Defense to call ex-Rajaratnam fund COO to testify

By Basil Katz

NEW YORK (Reuters) - Raj Rajaratnam's lawyers plan to call five witnesses to testify for the defense at his insider trading trial, including a former top executive at his hedge fund.

When the Manhattan federal court trial enters its sixth week on Monday, defense attorneys will begin their leg of the case. Rajaratnam lawyer Terence Lynam told the judge on Friday he planned to call two former Galleon employees, including its one-time chief operating officer Rick Schutte.

Schutte is expected to back the defense's argument that research, analysis and market speculation, not material company secrets, guided trading at Galleon, which had $7 billion under management at its peak. Former Galleon analyst Stephen Granoff may also take the witness stand.

In what prosecutors have called the biggest probe of insider trading at hedge funds on record, Sri Lankan-born Rajaratnam, 53, is charged with 14 counts of conspiracy and securities fraud.

Prosecutors have played numerous wiretapped recordings of Rajaratnam's phone calls with high-placed friends in corporate America. The government contends he made more than $50 million in illicit trading profits between 2003 and March 2009.

The trial, which began in early March, was expected to last up to two months. But defense attorneys said they might take only two days to present their witnesses, resting their case as early as Tuesday.

A looming U.S. government shutdown was not expected to have an impact on the Rajaratnam court proceedings. The impasse was not mentioned at a court hearing on the case on Friday.

At the hearing, where no jurors were present, Rajaratnam's lawyers told U.S. District Judge Richard Holwell they first planned to call two witnesses to refute earlier testimony from former Galleon employee and government cooperator Adam Smith.

Hedge fund owner John Pernell and lawyer Robert Hotz will be called to the stand to contradict what former Smith told jurors, Lynam said. Smith, who pleaded guilty to securities fraud and conspiracy in January, testified that he supplied Rajaratnam with inside stock tips from a friend who worked as an investment banker.

Hotz is a partner at Rajaratnam defense law firm Akin Gump Strauss Hauer & Feld LLP. Pernell owns Polaris Investment Partners Inc.

Prosecutors said they would file papers later on Friday asking the judge not to let the two men testify.

The judge on Friday also allowed defense expert Gregg Jarrell, a professor at the University of Rochester's William Simon School of Business, to testify next week.

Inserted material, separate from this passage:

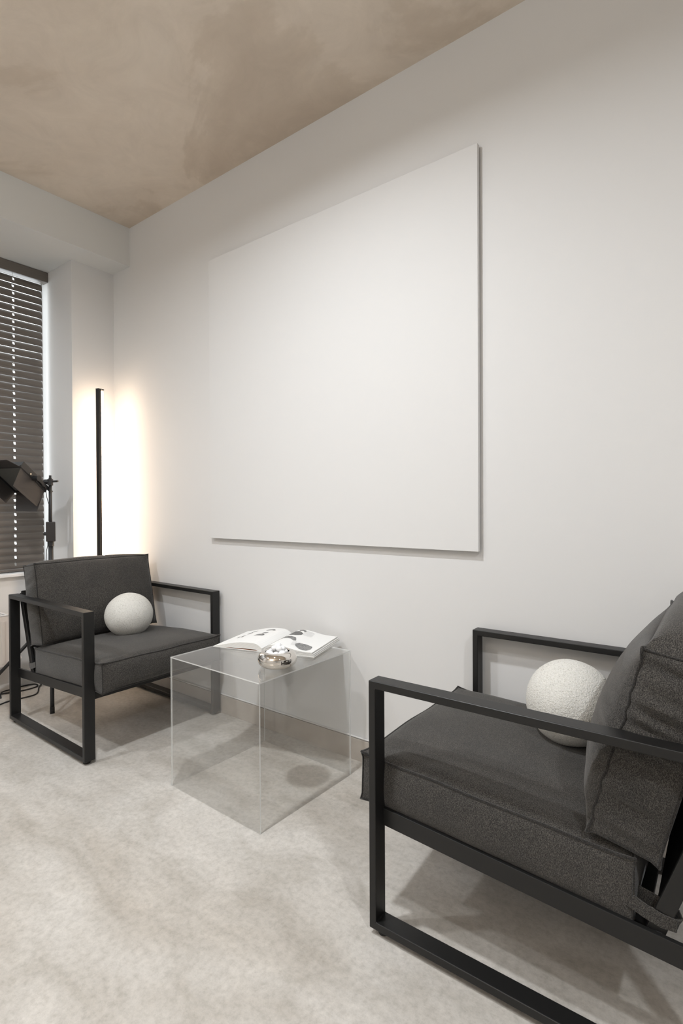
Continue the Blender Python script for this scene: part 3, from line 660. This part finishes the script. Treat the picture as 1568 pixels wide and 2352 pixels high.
# cable from the head down to the box
obj('power_lead', tube([B_ - nrm * 0.01, Vector((0, 0, 1.15)) - cr * 0.028, Vector((0, 0, 1.10)) - cr * 0.02, Vector((0, 0, 1.06)) - cr * 0.009, Vector((0, 0, 0.965)) - cr * 0.010], 0.0018, 6), BLACKPL, ST, smooth=True)
obj('power_lead', tube([Vector((0, 0, 0.852)) - cr * 0.012, Vector((0, 0, 0.80)) - cr * 0.024, Vector((0, 0, 0.74)) - cr * 0.027, Vector((0, 0, 0.66)) - cr * 0.022, Vector((0, 0, 0.5)) - cr * 0.018], 0.0018, 6), BLACKPL, ST, smooth=True)

# ------------------------------------------------------------------ cables on the floor
def smooth_path(pts, n=8):
    out = []; P_ = [Vector(p) for p in pts]
    for i in range(len(P_) - 1):
        p0, p1, p2, p3 = P_[max(i - 1, 0)], P_[i], P_[i + 1], P_[min(i + 2, len(P_) - 1)]
        for k in range(n):
            t = k / n; out.append(0.5 * ((2 * p1) + (-p0 + p2) * t + (2 * p0 - 5 * p1 + 4 * p2 - p3) * t * t + (-p0 + 3 * p1 - 3 * p2 + p3) * t ** 3))
    out.append(P_[-1]); return out
z0 = 0.0042
cab = obj('power_cable', tube(smooth_path([(0.15, -1.05, z0), (0.06, -0.80, z0), (-0.019, -0.641, z0), (-0.033, -0.590, z0), (-0.026, -0.537, z0), (-0.025, -0.471, z0), (-0.058, -0.436, z0), (-0.13, -0.40, z0), (-0.19, -0.36, z0), (-0.225, -0.34, z0)]), 0.0036, 8), RUBBER, smooth=True)
tag(cab, 'black power cable curving over the floor under the left armchair', 'cable')
cab = obj('power_cable', tube(smooth_path([(-0.215, -0.62, z0), (-0.17, -0.53, z0), (-0.15, -0.46, z0), (-0.16, -0.40, z0), (-0.205, -0.385, z0), (-0.232, -0.43, z0), (-0.228, -0.50, z0), (-0.19, -0.57, z0 + 0.0075), (-0.12, -0.60, z0)]), 0.0036, 8), RUBBER, smooth=True)
tag(cab, 'looped black cable lying by the wall below the radiator', 'cable')
cab = obj('power_cable', tube(smooth_path([(-0.04, -0.30, z0), (-0.10, -0.345, z0), (-0.145, -0.335, z0), (-0.18, -0.31, z0), (-0.20, -0.285, z0)]), 0.0036, 8), RUBBER, smooth=True)
tag(cab, 'short black cable end on the floor behind the left armchair', 'cable')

Prosecutors had objected to parts of his proposed testimony.

Rajaratnam, who faces up to 20 years in prison if convicted, has sat silently amid his lawyers at the trial as prosecutors brought on a parade of witnesses and played recordings of his telephone conversations.

Asked by the judge whether Rajaratnam would take the stand, defense lawyer John Dowd said he would tell the prosecutors "in a timely way."